Pickle the onions ahead: combine vinegar, water, sugar, smoked salt, peppercorns, bay leaves and thyme in a small saucepan. Bring to a simmer and stir until sugar dissolves. Place sliced onions in a heatproof jar. Pour the hot brine over and press down with a spoon. Cool, cover and refrigerate at least 2 hours, ideally overnight. The onions soften, turn deep magenta and develop a smoky-sweet edge.

Ingredients

  • For the raclette:
  • 600g (1.3 lbs) raclette cheese — buy a half-wheel or pre-sliced; substitute with young Gruyère or Tilsiter only if raclette is unavailable
  • Raclette must be at room temperature for 30 minutes before melting
  • For the potatoes (rosti potatoes are the traditional choice; here we use the simpler boiled version):
  • 800g (1.75 lbs) small fingerling or new potatoes — Swiss Bintje variety preferred
  • 2 tsp coarse salt for the boiling water
  • 1 bay leaf
  • 1 tsp caraway seeds (optional but very Alpine)
  • Coarse sea salt for finishing
  • For the smoked pickled onions:
  • 2 medium red onions, halved and very thinly sliced
  • 180ml (3/4 cup) red wine vinegar
  • 60ml (1/4 cup) water
  • 2 tbsp sugar
  • 1 tsp smoked salt or 1/2 tsp liquid smoke
  • 1 tsp black peppercorns
  • 2 bay leaves
  • 1 sprig fresh thyme
  • For accompaniments:
  • 200g cornichons (small French gherkins)
  • 150g pickled silverskin onions
  • 150g pickled mushrooms (optional)
  • Sliced air-dried Bündnerfleisch or coppa
  • Crusty Swiss country bread (Walliser Roggenbrot)
  • Freshly cracked black pepper
  • Sweet paprika and ground nutmeg

Instructions

  1. Pickle the onions ahead: combine vinegar, water, sugar, smoked salt, peppercorns, bay leaves and thyme in a small saucepan. Bring to a simmer and stir until sugar dissolves. Place sliced onions in a heatproof jar. Pour the hot brine over and press down with a spoon.
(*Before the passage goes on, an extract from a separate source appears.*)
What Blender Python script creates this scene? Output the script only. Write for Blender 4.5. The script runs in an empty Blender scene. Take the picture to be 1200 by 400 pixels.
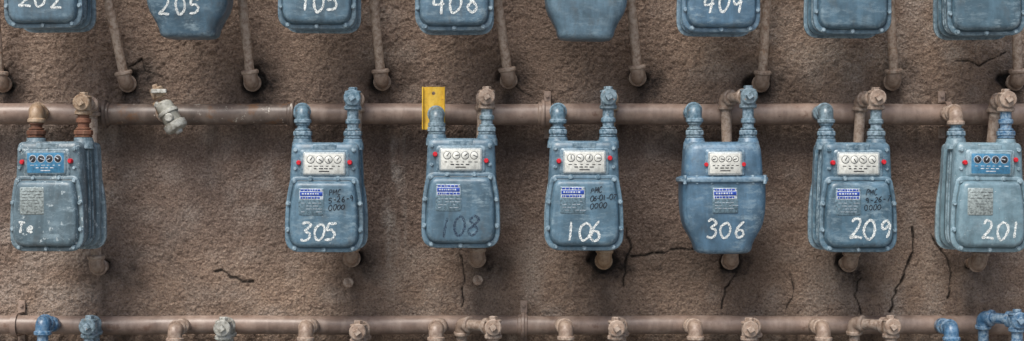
import bpy, bmesh, math, random
import numpy as np
from mathutils import Vector, Matrix
random.seed(7); rng=np.random.RandomState(5)
D=5.0; Z0=1.6; U=0.00234
def W(px,py,y):
    k=(D+y)/D/400.0
    return Vector(((px-600)*k,y,Z0-(py-200)*k))
sc=bpy.context.scene
def link(o): sc.collection.objects.link(o); return o
# ------------------------------------------------------------ materials
class NT:
    def __init__(s,name):
        s.m=bpy.data.materials.new(name); s.m.use_nodes=True; s.t=s.m.node_tree; s.n=s.t.nodes
        s.b=s.n['Principled BSDF']; s.out=s.n['Material Output']
    def new(s,ty,**kw):
        n=s.n.new(ty)
        for k,v in kw.items(): setattr(n,k,v)
        return n
    def l(s,a,b): s.t.links.new(a,b)
    def coord(s,seed=0,scale=(1,1,1)):
        tc=s.new('ShaderNodeTexCoord'); mp=s.new('ShaderNodeMapping')
        s.l(tc.outputs['Object'],mp.inputs['Vector'])
        mp.inputs['Location'].default_value=(seed*1.37,seed*0.71,seed*2.13); mp.inputs['Scale'].default_value=scale
        return mp.outputs[0]
    def noise(s,vec,scale,detail=4,rough=.6):
        n=s.new('ShaderNodeTexNoise'); n.inputs['Scale'].default_value=scale; n.inputs['Detail'].default_value=detail
        n.inputs['Roughness'].default_value=rough; s.l(vec,n.inputs['Vector']); return n.outputs['Fac']
    def ramp(s,fac,a,b,ca=(0,0,0,1),cb=(1,1,1,1)):
        r=s.new('ShaderNodeValToRGB'); e=r.color_ramp.elements
        e[0].position=a; e[1].position=b; e[0].color=ca; e[1].color=cb; s.l(fac,r.inputs[0]); return r.outputs[0]
    def mix(s,fac,a,b,mode='MIX'):
        n=s.new('ShaderNodeMix',data_type='RGBA',blend_type=mode)
        for k,v in ((0,fac),(6,a),(7,b)):
            if isinstance(v,(int,float)): n.inputs[k].default_value=v
            elif isinstance(v,tuple): n.inputs[k].default_value=v if len(v)==4 else v+(1,)
            else: s.l(v,n.inputs[k])
        return n.outputs[2]
    def math(s,op,a,b):
        n=s.new('ShaderNodeMath',operation=op)
        for k,v in ((0,a),(1,b)):
            if isinstance(v,(int,float)): n.inputs[k].default_value=v
            else: s.l(v,n.inputs[k])
        return n.outputs[0]
    def bump(s,h,strength,dist,nrm=None):
        n=s.new('ShaderNodeBump'); n.inputs['Strength'].default_value=strength; n.inputs['Distance'].default_value=dist
        s.l(h,n.inputs['Height'])
        if nrm: s.l(nrm,n.inputs['Normal'])
        return n.outputs[0]
INV=((1,1,1,1),(0,0,0,1))
def paint(name,base,dark,light,chip,chipamt=.3,seed=0,rough=.45,scale=1.0,spec=.5,rust=None,rustamt=.3,scuff=None,scuffamt=.5,edge=None,fine=.35,edgeamt=.6):
    t=NT(name); v=t.coord(seed)
    n1=t.noise(v,14*scale,5,.65); n2=t.noise(v,90*scale,5,.7)
    vs=t.coord(seed+3,(1,1,.18)); n3=t.noise(vs,45*scale,4,.6)
    c=t.mix(t.ramp(n1,.33,.66),dark,base)
    c=t.mix(t.math('MULTIPLY',t.ramp(n3,.46,.72),.5),c,light)
    c=t.mix(t.math('MULTIPLY',t.ramp(n2,.36,.52,*INV),fine),c,dark)
    if scuff:
        va=t.coord(seed+13,(.35,1,1)); na=t.noise(va,70*scale,8,.75); nb=t.noise(t.coord(seed+17),9,3,.6)
        c=t.mix(t.math('MULTIPLY',t.math('MULTIPLY',t.ramp(na,.49,.63),t.ramp(nb,.38,.66)),scuffamt),c,scuff)
        # brownish grime film
        nd=t.noise(t.coord(seed+23,(1,1,.5)),22,5,.7)
        c=t.mix(t.math('MULTIPLY',t.ramp(nd,.55,.75),.55),c,(.085,.085,.08))
    if rust:
        nr=t.noise(t.coord(seed+9),26*scale,6,.7)
        c=t.mix(t.math('MULTIPLY',t.ramp(nr,.66-rustamt*.3,.74-rustamt*.3),.8),c,rust)
    if edge:
        geo=t.new('ShaderNodeNewGeometry')
        c=t.mix(t.math('MULTIPLY',t.math('MULTIPLY',t.ramp(geo.outputs['Pointiness'],.52,.59),t.ramp(n2,.40,.60)),edgeamt),c,edge)
        c=t.mix(t.math('MULTIPLY',t.ramp(geo.outputs['Pointiness'],.43,.485,*INV),.85),c,tuple(x*.35 for x in dark))
    n4=t.noise(t.coord(seed+5),60*scale,8,.75)
    thr=.74-chipamt*.22
    cm=t.ramp(n4,thr,thr+.025)
    c=t.mix(cm,c,chip)
    t.l(c,t.b.inputs['Base Color'])
    r=t.math('ADD',t.math('MULTIPLY',n1,.35),rough-.17); t.l(r,t.b.inputs['Roughness'])
    t.b.inputs['Specular IOR Level'].default_value=spec
    h=t.math('ADD',t.math('MULTIPLY',n2,.6),t.math('MULTIPLY',cm,-.4))
    t.l(t.bump(h,.3,.0016),t.b.inputs['Normal'])
    return t.m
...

Cool, cover and refrigerate at least 2 hours, ideally overnight. The onions soften, turn deep magenta and develop a smoky-sweet edge.
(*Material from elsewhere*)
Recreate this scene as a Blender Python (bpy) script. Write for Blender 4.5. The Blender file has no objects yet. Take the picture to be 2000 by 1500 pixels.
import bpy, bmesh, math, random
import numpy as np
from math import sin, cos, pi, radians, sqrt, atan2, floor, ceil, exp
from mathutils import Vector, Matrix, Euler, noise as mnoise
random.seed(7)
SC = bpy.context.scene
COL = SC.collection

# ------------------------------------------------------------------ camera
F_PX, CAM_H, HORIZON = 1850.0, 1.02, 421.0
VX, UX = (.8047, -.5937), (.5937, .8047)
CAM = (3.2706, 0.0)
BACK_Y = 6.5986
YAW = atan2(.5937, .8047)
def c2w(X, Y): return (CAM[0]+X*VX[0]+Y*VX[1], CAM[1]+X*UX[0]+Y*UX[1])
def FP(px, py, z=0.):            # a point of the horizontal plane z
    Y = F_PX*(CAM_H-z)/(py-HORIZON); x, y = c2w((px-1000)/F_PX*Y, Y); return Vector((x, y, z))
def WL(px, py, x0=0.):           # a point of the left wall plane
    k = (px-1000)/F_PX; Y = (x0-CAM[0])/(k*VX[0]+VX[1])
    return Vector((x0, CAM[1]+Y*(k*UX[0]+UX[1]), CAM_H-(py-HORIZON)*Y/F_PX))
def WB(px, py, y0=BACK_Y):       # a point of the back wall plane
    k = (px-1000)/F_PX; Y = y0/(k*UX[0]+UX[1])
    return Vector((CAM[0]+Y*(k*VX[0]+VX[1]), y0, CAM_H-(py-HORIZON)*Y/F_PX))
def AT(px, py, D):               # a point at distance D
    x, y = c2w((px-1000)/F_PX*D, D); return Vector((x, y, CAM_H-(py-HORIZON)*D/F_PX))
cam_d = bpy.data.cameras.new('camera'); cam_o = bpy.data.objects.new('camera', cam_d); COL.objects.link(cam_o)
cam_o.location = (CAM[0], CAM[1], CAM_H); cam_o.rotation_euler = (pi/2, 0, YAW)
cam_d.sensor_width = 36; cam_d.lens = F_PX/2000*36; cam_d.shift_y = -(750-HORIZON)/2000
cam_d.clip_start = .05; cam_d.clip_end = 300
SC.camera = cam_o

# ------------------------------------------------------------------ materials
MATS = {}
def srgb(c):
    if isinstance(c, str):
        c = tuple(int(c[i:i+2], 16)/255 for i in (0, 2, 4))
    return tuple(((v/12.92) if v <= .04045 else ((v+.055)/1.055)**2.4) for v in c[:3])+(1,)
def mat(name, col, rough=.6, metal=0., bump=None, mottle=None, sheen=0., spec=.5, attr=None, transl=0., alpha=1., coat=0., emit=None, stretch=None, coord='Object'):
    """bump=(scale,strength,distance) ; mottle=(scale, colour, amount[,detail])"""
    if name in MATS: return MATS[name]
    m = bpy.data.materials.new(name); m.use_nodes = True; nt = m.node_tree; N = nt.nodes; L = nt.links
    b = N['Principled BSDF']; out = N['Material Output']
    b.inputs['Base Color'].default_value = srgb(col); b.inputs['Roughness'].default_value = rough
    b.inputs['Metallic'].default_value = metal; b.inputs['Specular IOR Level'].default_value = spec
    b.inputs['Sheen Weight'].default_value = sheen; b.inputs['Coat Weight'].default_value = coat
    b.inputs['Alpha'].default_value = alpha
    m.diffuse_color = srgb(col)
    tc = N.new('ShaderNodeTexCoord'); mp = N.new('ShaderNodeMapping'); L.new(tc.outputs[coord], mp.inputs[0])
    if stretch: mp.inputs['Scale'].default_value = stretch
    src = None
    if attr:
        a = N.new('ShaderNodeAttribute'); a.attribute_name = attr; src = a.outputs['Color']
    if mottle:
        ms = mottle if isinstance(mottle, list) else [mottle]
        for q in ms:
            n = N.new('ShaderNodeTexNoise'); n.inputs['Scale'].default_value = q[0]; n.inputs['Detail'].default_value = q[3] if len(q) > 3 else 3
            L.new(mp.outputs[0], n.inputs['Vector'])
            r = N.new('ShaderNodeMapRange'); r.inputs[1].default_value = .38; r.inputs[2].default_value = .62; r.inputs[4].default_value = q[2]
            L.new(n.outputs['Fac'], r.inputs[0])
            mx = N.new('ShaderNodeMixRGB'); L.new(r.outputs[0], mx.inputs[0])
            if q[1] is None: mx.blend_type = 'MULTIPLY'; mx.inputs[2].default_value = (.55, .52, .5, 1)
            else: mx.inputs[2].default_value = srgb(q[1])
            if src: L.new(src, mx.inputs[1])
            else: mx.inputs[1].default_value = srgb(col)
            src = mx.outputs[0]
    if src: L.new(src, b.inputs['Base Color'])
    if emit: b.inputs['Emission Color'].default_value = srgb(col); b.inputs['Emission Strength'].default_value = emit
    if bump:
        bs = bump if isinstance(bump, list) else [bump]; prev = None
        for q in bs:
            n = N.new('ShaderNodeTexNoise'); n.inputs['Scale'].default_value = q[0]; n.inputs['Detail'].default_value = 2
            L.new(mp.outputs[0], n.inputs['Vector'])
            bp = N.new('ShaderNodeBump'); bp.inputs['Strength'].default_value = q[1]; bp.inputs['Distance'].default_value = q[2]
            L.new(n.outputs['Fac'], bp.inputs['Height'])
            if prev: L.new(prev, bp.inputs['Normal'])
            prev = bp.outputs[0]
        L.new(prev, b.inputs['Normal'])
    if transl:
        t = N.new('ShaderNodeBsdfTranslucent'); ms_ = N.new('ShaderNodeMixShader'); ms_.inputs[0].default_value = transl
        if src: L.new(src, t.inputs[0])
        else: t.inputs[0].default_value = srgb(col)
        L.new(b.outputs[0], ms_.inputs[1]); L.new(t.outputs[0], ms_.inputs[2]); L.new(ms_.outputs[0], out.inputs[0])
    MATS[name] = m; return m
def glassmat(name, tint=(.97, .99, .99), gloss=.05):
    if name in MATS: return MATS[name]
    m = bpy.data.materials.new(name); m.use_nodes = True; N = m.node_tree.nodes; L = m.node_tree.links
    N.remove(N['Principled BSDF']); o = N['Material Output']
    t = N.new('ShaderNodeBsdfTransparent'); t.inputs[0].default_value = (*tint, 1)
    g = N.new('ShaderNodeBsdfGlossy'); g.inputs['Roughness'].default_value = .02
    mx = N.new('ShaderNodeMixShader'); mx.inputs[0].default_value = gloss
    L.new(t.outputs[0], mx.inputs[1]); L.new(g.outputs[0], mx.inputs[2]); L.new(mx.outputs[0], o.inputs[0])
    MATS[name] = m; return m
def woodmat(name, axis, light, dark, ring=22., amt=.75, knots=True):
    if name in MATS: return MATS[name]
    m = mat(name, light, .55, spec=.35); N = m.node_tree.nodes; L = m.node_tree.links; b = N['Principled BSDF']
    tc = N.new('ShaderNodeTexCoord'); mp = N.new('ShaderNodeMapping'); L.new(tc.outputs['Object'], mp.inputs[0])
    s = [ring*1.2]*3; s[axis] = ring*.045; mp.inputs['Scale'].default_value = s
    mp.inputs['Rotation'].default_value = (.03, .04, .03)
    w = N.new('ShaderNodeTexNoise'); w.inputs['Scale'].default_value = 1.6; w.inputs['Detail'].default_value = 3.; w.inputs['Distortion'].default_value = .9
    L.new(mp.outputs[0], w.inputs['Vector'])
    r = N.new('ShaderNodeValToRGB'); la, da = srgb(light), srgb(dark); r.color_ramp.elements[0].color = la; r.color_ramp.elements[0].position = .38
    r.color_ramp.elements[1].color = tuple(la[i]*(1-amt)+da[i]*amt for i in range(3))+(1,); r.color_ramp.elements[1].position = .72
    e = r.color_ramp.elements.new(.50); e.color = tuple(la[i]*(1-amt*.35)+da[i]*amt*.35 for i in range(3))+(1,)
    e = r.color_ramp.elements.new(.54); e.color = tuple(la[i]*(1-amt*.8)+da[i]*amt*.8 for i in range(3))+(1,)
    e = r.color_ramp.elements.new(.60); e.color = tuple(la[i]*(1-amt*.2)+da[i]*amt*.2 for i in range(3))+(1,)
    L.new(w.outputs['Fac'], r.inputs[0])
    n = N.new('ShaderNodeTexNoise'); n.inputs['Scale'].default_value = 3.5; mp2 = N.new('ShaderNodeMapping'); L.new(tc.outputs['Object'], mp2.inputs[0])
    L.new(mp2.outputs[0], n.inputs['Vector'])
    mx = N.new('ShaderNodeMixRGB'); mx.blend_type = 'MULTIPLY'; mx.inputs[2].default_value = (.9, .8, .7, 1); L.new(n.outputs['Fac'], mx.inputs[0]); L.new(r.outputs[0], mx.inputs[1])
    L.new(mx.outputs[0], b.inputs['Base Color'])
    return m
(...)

  2. Boil the potatoes: place the unpeeled fingerlings in a wide pot. Cover with cold water by 5cm. Add coarse salt, bay leaf and caraway. Bring to a boil, reduce to a steady simmer and cook for 15-18 minutes — until a paring knife slides in with no resistance. Drain. Cover with a clean kitchen towel — they must stay warm for the dish.
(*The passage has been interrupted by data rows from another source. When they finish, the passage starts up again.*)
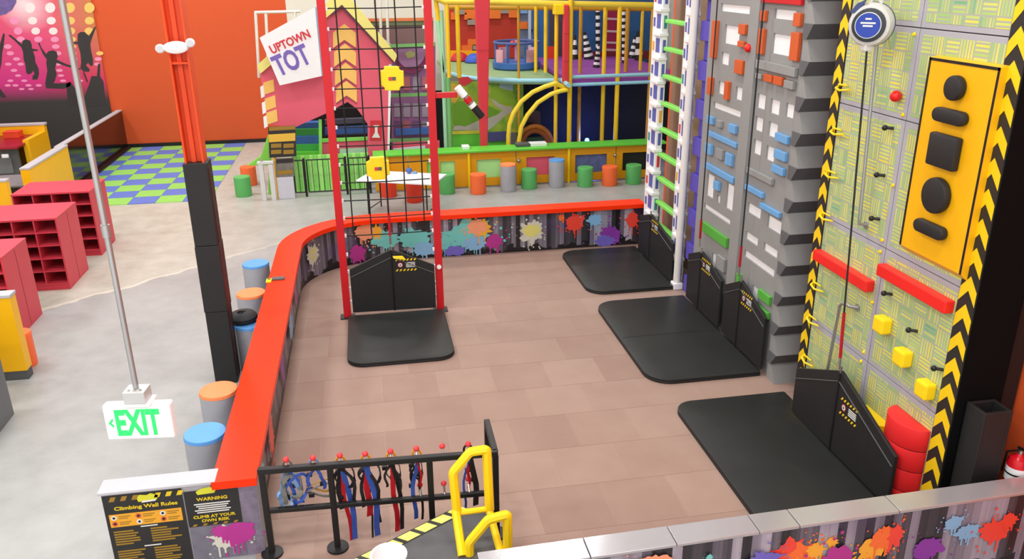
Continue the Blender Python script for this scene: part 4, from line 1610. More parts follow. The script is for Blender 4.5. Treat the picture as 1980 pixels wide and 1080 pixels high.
MB().prism(sq(0, wd_, 0, hh, .0), -Ns * .05).build('housing', WHITE, es, bevel=.008)
text('EXIT', o + Xs * wd_ * .17 + Us * hh * .12 + Ns * .0005, Xs, Us, wd_ * .66, EXITG, es, height=hh * .76, bold=.035)
MB().prism([o + Xs * wd_ * u + Us * hh * v + Ns * .0005 for u, v in ((.06, .5), (.13, .64), (.13, .56), (.10, .5), (.13, .44), (.13, .36))], Ns * .002).build('arrow', EXITG, es)
cj = o + Xs * wd_ * .52 + Us * hh - Ns * .025
MB().prism([cj + Xs * sx * .062 + Ns * sy * .045 for sx, sy in ((-1, -1), (1, -1), (1, 1), (-1, 1))], (0, 0, .012)).build('canopy', WHITE, es, bevel=.003)
jb = MB().prism([cj + Us * .012 + Xs * sx * .045 + Ns * sy * .04 for sx, sy in ((-1, -1), (1, -1), (1, 1), (-1, 1))], (0, 0, .055)).build('junction_box', M_('box_zinc', (196, 196, 194), .4, metal=.3), es, bevel=.003)
for sx in (-.025, .0, .025):
    MB().lathe([(.006, 0), (.006, .004)], cj + Us * .067 + Xs * sx + Ns * .02, 8).build('screw', CHROME, jb)
MB().tube([cj + Us * .06, cj + Us * 5.0], .012, 12).build('conduit', STEEL, es, smooth=True)
MB().tube([cj + Us * .74, cj + Us * .79], .017, 12).build('coupling', STEEL, es, smooth=True)

# ================================================================== STRUCTURAL COLUMN WITH PAD AND EMERGENCY LIGHT
cl = thing('structural_column', 'orange steel column wrapped in black padding at its base', 'column', (-1.86, 9.35, 0))
for nm, b in (('web', (-1.945, -1.785, 9.37, 9.39, 2.4, 8.0)), ('flange', (-1.965, -1.945, 9.27, 9.50, 2.4, 8.0)), ('flange', (-1.785, -1.765, 9.27, 9.50, 2.4, 8.0)), ('edge_angle', (-1.905, -1.855, 9.34, 9.37, 2.4, 8.0))):
    box(nm, b, ORCOL, cl, .003)
box('stiffener', (-1.945, -1.785, 9.28, 9.37, 3.70, 3.72), ORCOL, cl)
for b in ((-1.985, -1.735, 9.24, 9.53, 0.0, .92), (-1.99, -1.73, 9.235, 9.535, .925, 1.72), (-1.985, -1.735, 9.24, 9.53, 1.725, 2.66)):
    box('pad_section', b, PADB, cl, .006)
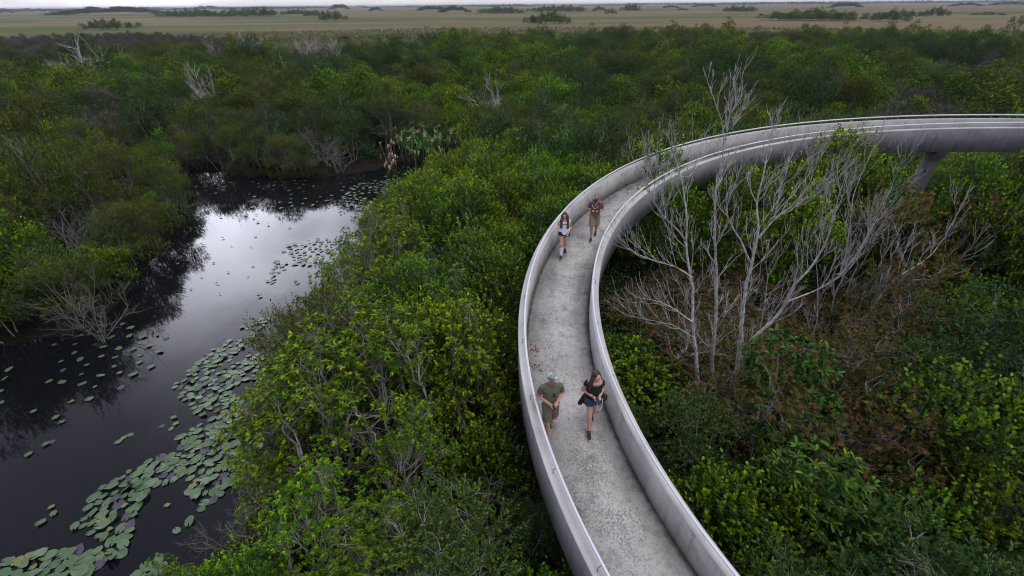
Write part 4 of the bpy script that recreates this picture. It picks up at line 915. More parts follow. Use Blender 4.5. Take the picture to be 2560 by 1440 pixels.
RAFTS = [  # polygon in photo pixels, wanted spacing (m), scale range, words
    ([(180, 1315), (225, 1250), (320, 1165), (420, 1115), (500, 1060), (600, 1010), (660, 1060), (640, 1180), (560, 1230), (450, 1330), (330, 1370), (230, 1345)], .165, (.55, 1.2), 'in the thick raft beside the shrubs'),
    ([(0, 1440), (20, 1405), (110, 1375), (215, 1375), (420, 1385), (400, 1440), (380, 1520), (0, 1520)], .175, (.6, 1.3), 'in the raft at the bottom corner'),
    ([(435, 965), (520, 880), (600, 810), (740, 770), (800, 770), (700, 860), (660, 1000), (590, 1020), (500, 1040), (455, 1000)], .18, (.55, 1.1), 'in the long raft halfway up'),
    ([(640, 745), (690, 650), (720, 615), (800, 595), (875, 605), (860, 660), (790, 690), (700, 735)], .26, (.6, 1.1), 'in the raft off the point'),
    ([(855, 495), (895, 455), (1000, 448), (1065, 455), (990, 500), (900, 530)], .34, (.7, 1.25), 'in the farthest pale raft'),
    ([(0, 875), (180, 850), (300, 800), (440, 850), (420, 900), (330, 960), (200, 1010), (0, 1015)], .50, (.5, .95), 'scattered over the dark mirrored shrubs'),
    ([(470, 450), (700, 455), (860, 445), (1090, 398), (1060, 440), (900, 455), (860, 540), (760, 580), (540, 545)], .62, (.5, .95), 'scattered over the dark far water'),
    ([(430, 605), (640, 590), (680, 680), (560, 740), (450, 720)], 1.05, (.35, .6), 'scattered over the bright mirrored cloud')]
def vnoise(x, y, sc0, seed=4):
    gq = np.random.default_rng(seed).random((64, 64)); x, y = x / sc0 + 40, y / sc0 + 40; i, j = int(math.floor(x)), int(math.floor(y)); fx, fy = x - i, y - j
    g = lambda a, b: gq[a % 64, b % 64]
    return (g(i, j) * (1 - fx) + g(i + 1, j) * fx) * (1 - fy) + (g(i, j + 1) * (1 - fx) + g(i + 1, j + 1) * fx) * fy
allp = []; pc = {}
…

  3. Prepare the cheese: cut the raclette into 5mm-thick slices, each roughly the size of a tarot card. Lay them on a tray at room temperature. Raclette is designed to melt at low temperature — straight from the fridge it goes greasy rather than smooth.
  4. Set up the table: place all accompaniments in small bowls — cornichons, pickled onions, smoked pickled onions, pickled mushrooms, sliced Bündnerfleisch and bread. Add small dishes of cracked pepper, sweet paprika and ground nutmeg.
  5. Melt the cheese (oven method without a raclette grill): preheat broiler to high. Place 4-6 slices of raclette in small individual cast-iron pans or oven-safe ramekins. Slide under the broiler 10cm from the heat. Melt for 90 seconds to 2 minutes — the cheese should be fully molten with a slightly browned blistered top. Do not over-melt or it splits.
  6. Serve immediately: each diner places 2-3 hot fingerling potatoes on their plate, smashes them lightly with the back of a fork, and tips a pan of bubbling raclette directly over the potatoes. The cheese melts into the cracks of the potato and forms a brown crust where it hits the cool plate.
  7. Build each bite: spoon over a generous tangle of smoked pickled onions, add cornichons, scatter cracked black pepper and a pinch of paprika or freshly grated nutmeg. Add slices of Bündnerfleisch alongside. Tear off a piece of country bread to scoop up any cheese left in the pan.
  8. Eat in rhythm: the meal is paced — diners melt fresh cheese as they finish each plate, eating slowly across an hour or more. Traditional accompaniments are kirsch (cherry brandy) shots between rounds and either still water or hot black tea — never cold drinks, which solidify the cheese in the stomach.
  9. Raclette takes its name from the French verb racler — to scrape — describing the centuries-old practice of holding a half wheel of cheese to an open hearth fire, then scraping the molten surface onto bread or potatoes. The dish originated in the Canton of Valais in southwestern Switzerland and was originally a meal for cowherds in the Swiss Alps, who would melt cheese over wood fires after the day's work. Raclette du Valais AOP (Appellation d'Origine Protégée) cheese is made from raw cow milk in Valais and aged 3-6 months. The Swiss-French and Swiss-German communities both claim raclette as their national dish alongside fondue, and the meal is the defining winter celebration food across the country, especially during the long ski season.